Lucho Bermúdez no pensaba en música regional, sino en un arte que pudiera abarcar y traspasar el país. Lo suyo no era componer para un punto cardinal de Colombia, sino para todos los cuatro puntos cardinales, más allá de las tres cordilleras y los dos océanos, el interior, el llano o la selva. Una melodía que rebasara la noción de fronteras y sonara sin límites en los horizontes impredecibles del mundo. Fue así como surgió “Colombia, tierra querida”, himno, poema y antídoto contra todas las nostalgias y los desarraigos de los colombianos errantes por el planeta. Basta escuchar la canción para que un soplo de universo y paisaje vuelva hasta nosotros, como el bálsamo de un mapa interiorizado, coro de la memoria y del deseo ancestral de preservar un sentimiento colectivo de gratitud, paz, armonía y convivencia. No hay un solo colombiano en el mundo que no se sienta aludido por el clamor de esta canción que se convirtió en uno de los himnos de Colombia, cuya belleza toca y conmueve a quien la escucha por primera vez.

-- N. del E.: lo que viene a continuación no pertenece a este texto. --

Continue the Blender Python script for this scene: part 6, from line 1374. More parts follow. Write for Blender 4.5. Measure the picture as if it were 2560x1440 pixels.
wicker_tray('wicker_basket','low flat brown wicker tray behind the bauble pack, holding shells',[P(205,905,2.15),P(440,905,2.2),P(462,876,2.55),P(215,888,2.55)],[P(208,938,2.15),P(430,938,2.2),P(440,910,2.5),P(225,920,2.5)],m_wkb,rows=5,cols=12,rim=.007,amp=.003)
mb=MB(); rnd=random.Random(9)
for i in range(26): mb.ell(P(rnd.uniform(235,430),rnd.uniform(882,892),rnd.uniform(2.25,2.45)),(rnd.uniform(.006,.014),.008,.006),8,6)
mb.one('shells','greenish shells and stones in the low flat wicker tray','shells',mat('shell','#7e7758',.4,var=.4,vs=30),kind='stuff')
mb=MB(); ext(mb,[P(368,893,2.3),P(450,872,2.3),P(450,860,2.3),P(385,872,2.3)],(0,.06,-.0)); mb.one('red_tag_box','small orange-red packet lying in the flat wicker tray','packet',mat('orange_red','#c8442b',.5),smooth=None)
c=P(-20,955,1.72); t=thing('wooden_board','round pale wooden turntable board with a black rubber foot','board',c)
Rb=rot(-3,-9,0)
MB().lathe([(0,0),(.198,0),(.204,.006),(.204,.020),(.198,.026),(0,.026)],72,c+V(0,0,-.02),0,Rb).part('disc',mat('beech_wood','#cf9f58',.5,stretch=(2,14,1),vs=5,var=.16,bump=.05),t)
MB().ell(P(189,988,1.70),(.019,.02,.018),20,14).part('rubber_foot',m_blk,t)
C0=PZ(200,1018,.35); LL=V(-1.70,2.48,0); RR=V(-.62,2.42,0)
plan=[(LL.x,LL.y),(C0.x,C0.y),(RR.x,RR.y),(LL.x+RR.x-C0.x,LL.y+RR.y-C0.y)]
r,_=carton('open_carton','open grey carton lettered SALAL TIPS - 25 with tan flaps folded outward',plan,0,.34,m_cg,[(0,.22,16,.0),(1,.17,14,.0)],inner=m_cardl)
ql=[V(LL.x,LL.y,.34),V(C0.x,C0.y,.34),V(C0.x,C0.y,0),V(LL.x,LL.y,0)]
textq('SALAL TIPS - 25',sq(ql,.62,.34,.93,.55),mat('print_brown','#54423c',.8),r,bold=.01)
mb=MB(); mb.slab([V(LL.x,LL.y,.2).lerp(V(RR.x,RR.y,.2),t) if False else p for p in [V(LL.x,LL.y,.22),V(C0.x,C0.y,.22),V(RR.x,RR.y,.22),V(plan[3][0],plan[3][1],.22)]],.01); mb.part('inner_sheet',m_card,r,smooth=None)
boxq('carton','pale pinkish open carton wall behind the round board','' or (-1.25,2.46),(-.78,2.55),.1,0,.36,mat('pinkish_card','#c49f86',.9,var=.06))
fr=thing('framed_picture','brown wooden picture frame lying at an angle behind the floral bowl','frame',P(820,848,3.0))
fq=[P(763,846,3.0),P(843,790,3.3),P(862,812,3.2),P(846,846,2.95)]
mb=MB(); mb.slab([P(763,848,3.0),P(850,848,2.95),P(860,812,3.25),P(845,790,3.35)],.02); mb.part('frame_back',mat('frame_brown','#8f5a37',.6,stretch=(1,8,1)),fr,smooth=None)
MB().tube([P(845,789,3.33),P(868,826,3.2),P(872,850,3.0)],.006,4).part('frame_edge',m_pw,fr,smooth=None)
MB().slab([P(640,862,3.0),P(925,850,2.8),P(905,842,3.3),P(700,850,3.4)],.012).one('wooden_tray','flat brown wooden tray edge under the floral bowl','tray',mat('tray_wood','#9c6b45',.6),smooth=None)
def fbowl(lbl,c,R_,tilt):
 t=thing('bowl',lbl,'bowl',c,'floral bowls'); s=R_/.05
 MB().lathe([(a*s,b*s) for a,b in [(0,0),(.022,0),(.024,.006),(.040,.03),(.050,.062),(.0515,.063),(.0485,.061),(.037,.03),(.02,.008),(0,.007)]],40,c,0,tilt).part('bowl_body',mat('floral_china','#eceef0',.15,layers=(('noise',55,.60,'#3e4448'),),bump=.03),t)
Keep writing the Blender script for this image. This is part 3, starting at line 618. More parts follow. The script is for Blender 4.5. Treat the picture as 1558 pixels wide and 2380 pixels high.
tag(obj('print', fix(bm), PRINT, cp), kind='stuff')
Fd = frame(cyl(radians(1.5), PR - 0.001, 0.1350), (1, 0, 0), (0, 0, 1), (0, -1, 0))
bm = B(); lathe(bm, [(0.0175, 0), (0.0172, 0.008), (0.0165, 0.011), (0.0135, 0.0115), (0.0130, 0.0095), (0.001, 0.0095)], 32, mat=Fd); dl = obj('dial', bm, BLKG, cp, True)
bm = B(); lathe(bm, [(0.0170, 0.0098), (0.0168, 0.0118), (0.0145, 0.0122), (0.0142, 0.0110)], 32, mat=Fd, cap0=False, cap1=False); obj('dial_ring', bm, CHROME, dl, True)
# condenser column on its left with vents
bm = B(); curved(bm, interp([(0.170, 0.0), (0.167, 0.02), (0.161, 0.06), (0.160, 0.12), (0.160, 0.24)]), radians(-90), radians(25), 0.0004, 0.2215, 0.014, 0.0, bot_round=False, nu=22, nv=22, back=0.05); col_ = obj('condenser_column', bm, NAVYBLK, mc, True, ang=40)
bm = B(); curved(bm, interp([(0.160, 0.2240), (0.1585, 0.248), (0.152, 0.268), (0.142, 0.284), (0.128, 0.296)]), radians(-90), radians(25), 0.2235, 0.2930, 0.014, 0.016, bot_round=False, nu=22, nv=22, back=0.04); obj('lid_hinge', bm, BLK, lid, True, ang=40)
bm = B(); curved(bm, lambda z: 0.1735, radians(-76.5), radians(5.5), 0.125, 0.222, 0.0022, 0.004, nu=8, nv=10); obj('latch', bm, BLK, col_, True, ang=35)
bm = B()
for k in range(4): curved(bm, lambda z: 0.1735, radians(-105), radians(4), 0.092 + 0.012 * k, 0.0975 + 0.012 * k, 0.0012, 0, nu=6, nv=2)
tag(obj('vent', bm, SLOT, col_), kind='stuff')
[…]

Junto a la tragedia del rapto africano que resuena en los tambores y en los lamentos transmutados en música ceremonial, se juntaron en la música de Lucho Bermúdez una sincronía de tiempos: la melancolía indígena y la perplejidad europea del recién llegado que trajo consigo los rasgos invisibles de la nostalgia árabe, entretejido de arraigos y desarraigos. El ingenio creativo de Bermúdez desarrolló y enriqueció orquestalmente toda la herencia musical con nuevos matices instrumentales, como quien pincela en el lienzo un color más intenso, una luz más vívida, un dorado más resplandeciente. Junto a la gracia de sus solos de clarinete, un delirio tras la plenitud de las formas, emergió el diálogo fluido e inaudito de las trompetas y los clarinetes, un tapiz sonoro, una intensa y rica gama de colores melódicos y rítmicos.